The world awaits for post-Brexit Britain



With the Coronacrisis dominating the headlines, two very important and contrasting stories have gone unnoticed. Firstly, Britain and the US have had a positive and successful opening round of FTA negotiations and the UK has published its own tariff regime as part of the trade bill led by the brilliant and charismatic International Trade Secretary, Liz Truss. Secondly, with the EU continuing to behave churlishly, the UK’s senior negotiator David Frost has drawn a firm line on where discussions with the continental bloc need to go now. With leaders like Boris Johnson, Liz Truss, and David Frost at the helm, this is the buccaneering Britain I want to see! As David Campbell Bannerman says, “the post-Brexit economic revolution has begun.”

As an American, I am very excited about the prospect for cheaper goods and closer ties with the United Kingdom – and I am further heartened by Liz Truss’s desire to make it easier for Britons and Americans to work in each other’s countries.

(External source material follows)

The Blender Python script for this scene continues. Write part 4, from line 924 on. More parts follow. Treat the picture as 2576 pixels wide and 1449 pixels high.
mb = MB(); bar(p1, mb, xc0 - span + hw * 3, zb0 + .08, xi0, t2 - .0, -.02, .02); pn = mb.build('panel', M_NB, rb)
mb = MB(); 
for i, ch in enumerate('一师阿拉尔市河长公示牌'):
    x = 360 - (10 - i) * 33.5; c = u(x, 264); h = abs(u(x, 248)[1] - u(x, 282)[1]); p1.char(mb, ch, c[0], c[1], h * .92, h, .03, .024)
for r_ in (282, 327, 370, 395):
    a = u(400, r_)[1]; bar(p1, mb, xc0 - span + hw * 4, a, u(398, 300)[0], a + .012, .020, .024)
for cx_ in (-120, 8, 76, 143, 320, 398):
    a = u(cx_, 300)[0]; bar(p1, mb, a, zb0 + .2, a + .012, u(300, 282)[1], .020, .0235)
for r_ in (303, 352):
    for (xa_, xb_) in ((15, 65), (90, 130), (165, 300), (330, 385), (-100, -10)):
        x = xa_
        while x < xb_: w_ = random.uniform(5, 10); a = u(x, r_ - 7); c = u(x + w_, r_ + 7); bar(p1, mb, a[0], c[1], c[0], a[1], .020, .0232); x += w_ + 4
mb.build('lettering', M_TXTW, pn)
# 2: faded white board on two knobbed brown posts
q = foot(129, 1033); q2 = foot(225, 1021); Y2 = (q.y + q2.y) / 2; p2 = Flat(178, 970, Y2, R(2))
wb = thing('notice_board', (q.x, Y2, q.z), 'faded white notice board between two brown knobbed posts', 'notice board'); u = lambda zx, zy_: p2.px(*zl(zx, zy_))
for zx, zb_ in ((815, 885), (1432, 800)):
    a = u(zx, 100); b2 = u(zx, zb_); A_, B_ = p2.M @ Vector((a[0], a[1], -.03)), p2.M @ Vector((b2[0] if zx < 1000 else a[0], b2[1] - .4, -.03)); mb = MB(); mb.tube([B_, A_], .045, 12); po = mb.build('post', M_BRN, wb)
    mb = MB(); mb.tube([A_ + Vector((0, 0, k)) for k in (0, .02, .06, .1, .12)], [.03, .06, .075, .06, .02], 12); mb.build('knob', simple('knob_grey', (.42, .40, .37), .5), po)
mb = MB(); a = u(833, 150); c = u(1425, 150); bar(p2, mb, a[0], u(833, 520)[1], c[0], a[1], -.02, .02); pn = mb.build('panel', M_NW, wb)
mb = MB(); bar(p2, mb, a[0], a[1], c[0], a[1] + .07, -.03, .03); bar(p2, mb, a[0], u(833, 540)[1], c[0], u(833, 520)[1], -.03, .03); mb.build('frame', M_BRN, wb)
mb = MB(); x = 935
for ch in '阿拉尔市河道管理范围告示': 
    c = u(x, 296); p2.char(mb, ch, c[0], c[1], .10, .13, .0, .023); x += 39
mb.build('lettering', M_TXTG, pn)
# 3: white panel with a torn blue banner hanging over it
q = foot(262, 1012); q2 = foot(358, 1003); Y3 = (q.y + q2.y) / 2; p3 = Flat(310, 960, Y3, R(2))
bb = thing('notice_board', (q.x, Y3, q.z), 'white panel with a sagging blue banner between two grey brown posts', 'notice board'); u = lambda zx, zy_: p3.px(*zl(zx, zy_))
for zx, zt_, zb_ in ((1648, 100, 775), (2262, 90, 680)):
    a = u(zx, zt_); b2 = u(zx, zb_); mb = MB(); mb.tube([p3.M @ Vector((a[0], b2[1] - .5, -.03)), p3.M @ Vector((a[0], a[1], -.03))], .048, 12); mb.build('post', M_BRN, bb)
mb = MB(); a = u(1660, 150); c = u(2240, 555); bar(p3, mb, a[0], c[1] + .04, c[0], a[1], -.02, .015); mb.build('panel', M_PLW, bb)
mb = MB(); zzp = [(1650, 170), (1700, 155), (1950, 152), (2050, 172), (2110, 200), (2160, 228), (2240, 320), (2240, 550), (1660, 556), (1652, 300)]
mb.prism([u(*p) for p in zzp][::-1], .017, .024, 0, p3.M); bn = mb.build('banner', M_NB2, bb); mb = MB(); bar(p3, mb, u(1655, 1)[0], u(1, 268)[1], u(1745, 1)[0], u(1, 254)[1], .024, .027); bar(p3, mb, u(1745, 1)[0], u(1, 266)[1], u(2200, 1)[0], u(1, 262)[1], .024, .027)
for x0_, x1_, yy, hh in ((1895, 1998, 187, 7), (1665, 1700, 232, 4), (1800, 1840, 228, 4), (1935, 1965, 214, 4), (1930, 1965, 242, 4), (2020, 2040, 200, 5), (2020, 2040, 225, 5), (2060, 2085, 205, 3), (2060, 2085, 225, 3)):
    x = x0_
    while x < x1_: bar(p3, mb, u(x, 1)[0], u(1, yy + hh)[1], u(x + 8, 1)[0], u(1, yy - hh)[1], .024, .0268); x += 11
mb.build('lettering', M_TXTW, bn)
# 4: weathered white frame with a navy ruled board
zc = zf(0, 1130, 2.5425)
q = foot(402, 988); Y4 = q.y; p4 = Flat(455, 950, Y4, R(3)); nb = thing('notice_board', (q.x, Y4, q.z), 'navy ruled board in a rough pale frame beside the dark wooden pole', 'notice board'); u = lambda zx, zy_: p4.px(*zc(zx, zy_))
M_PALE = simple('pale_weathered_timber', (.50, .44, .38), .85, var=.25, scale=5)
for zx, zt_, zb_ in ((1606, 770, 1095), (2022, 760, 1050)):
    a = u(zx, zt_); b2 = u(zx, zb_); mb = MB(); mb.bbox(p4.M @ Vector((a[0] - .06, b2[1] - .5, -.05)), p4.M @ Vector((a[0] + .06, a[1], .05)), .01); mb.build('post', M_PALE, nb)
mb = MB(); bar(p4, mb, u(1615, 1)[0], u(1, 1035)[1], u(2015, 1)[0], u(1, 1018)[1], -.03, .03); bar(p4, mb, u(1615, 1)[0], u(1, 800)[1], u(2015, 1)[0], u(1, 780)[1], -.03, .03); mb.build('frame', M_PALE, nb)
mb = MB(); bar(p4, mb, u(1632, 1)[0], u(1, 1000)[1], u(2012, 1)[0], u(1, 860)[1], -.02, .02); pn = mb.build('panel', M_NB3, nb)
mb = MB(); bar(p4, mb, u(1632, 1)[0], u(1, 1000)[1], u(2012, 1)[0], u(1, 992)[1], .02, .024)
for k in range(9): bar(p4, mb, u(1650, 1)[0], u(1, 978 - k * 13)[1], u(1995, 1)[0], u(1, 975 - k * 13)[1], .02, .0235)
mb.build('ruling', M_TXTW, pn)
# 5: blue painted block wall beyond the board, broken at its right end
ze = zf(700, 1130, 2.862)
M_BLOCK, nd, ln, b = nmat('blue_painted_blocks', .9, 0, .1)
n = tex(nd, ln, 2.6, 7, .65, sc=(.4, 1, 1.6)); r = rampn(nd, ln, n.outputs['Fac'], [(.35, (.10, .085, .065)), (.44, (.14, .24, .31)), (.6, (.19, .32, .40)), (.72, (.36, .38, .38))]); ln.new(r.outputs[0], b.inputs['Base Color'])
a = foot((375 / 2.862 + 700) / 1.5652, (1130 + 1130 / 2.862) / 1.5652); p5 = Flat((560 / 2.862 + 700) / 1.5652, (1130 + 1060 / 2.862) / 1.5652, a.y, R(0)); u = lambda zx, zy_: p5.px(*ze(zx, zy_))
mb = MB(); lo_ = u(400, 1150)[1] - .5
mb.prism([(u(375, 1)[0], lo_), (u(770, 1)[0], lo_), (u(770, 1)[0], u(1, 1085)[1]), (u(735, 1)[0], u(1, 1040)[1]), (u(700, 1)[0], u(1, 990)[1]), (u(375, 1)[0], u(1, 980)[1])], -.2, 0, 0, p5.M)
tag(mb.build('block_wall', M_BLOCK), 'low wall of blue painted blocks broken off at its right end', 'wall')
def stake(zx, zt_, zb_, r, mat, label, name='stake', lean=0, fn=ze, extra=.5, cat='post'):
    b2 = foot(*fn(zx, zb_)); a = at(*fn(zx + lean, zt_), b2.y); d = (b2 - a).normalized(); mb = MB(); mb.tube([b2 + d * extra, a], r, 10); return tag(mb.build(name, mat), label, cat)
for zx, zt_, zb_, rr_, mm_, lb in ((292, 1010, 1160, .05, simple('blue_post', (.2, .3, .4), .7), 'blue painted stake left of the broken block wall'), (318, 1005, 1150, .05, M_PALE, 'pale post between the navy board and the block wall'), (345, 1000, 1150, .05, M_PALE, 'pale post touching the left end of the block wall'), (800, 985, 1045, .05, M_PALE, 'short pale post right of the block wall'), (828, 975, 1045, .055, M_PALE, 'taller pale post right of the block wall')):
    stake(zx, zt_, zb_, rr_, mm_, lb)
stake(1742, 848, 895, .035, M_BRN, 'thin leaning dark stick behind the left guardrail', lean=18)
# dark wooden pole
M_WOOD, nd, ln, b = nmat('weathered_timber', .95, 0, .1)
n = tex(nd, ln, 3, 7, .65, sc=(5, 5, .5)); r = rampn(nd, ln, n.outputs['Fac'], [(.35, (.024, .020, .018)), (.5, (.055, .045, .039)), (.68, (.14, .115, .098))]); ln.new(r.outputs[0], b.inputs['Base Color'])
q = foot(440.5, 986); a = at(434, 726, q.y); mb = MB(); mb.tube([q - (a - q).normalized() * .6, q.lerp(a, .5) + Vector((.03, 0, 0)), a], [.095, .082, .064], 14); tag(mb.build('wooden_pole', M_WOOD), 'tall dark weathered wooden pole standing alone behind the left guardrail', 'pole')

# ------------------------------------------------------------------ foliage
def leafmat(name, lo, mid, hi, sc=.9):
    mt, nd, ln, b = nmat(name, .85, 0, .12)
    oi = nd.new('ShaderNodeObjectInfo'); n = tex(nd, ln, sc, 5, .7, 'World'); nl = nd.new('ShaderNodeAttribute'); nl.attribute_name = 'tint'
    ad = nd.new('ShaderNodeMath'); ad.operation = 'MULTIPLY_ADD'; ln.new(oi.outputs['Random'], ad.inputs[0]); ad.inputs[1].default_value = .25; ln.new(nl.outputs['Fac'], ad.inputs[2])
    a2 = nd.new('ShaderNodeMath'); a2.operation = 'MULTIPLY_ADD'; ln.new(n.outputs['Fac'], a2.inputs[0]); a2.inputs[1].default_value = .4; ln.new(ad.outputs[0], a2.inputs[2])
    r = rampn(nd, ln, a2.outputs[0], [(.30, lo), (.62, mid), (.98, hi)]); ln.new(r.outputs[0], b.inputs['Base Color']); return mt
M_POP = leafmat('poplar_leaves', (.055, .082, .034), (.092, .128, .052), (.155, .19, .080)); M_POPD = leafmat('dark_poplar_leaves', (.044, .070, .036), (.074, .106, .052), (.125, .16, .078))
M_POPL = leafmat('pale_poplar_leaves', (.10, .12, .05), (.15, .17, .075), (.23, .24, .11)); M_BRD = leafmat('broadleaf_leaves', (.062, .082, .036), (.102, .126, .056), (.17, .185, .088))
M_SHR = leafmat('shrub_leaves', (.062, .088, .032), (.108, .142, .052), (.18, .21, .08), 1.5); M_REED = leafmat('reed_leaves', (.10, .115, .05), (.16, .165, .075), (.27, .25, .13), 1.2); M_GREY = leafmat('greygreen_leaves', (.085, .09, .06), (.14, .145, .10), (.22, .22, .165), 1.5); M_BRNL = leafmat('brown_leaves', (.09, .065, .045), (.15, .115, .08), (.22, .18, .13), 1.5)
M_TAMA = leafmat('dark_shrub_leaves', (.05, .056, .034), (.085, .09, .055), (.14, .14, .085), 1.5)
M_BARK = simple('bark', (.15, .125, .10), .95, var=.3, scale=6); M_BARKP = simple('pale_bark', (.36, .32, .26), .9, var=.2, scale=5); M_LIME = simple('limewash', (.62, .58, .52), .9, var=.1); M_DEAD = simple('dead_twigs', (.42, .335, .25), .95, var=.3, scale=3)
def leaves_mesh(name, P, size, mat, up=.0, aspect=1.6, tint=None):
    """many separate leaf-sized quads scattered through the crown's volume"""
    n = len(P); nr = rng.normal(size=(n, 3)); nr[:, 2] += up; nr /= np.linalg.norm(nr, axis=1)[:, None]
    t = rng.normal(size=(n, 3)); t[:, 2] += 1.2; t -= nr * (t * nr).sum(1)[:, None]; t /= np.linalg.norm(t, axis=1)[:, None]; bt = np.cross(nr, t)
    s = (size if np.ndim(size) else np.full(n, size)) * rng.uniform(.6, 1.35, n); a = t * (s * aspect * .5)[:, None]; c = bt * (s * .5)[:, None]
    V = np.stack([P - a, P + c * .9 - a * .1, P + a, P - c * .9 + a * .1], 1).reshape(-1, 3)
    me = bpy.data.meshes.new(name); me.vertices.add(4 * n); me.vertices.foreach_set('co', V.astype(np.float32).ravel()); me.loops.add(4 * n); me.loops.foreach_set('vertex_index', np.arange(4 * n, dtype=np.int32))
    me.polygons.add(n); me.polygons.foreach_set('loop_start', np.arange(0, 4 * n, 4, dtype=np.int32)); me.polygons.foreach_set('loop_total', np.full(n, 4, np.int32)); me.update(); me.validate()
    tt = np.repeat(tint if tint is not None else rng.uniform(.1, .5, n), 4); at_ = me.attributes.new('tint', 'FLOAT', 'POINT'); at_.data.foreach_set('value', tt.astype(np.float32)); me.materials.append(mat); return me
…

Surely, this is a no-brainer. The US is the UK’s largest export market, we are bound by a common language and culture, and we are close allies – with a bond known as the special relationship. The opportunities are endless. But however wonderful the deal with the US may be, there is no need for the UK to end its free trade ambitions there.

Another clear opportunity for free trade and free movement of workers is CANZUK. Canada, Australia and New Zealand share a common bond: the Queen, the World Wars and possibly an even deeper cultural tie than Britain and the US. Furthermore, Canada, Australia and New Zealand are all large, growing first world economies, who would bring enormous trade advantages to each other if a free trade deal can be reached. Best of all, the people of the CANZUK nations support free trade and free movement, by solid majorities in all four nations

I was very glad to hear that the UK Global Tariff will not seek to penalise developing nations. That is important, not only because the UK should be using the engine of free trade and free markets to benefit the world’s poorest, but also because the developing world must be a target for the United Kingdom’s longer term trading ambitions. Last year on this site I wrote in support of a “C-9” trade deal of the CANZUK and five other Commonwealth economies – India, South Africa, Singapore, Nigeria and Malaysia. This should be another concomitant goal, as the UK’s horizons expand. History shows us that it is through trade and open markets that people become wealthier and freer. 

The era of Free Britain has begun. I am confident that it will bring with it a bold new future of free enterprise and free trade, with my country, and the whole world.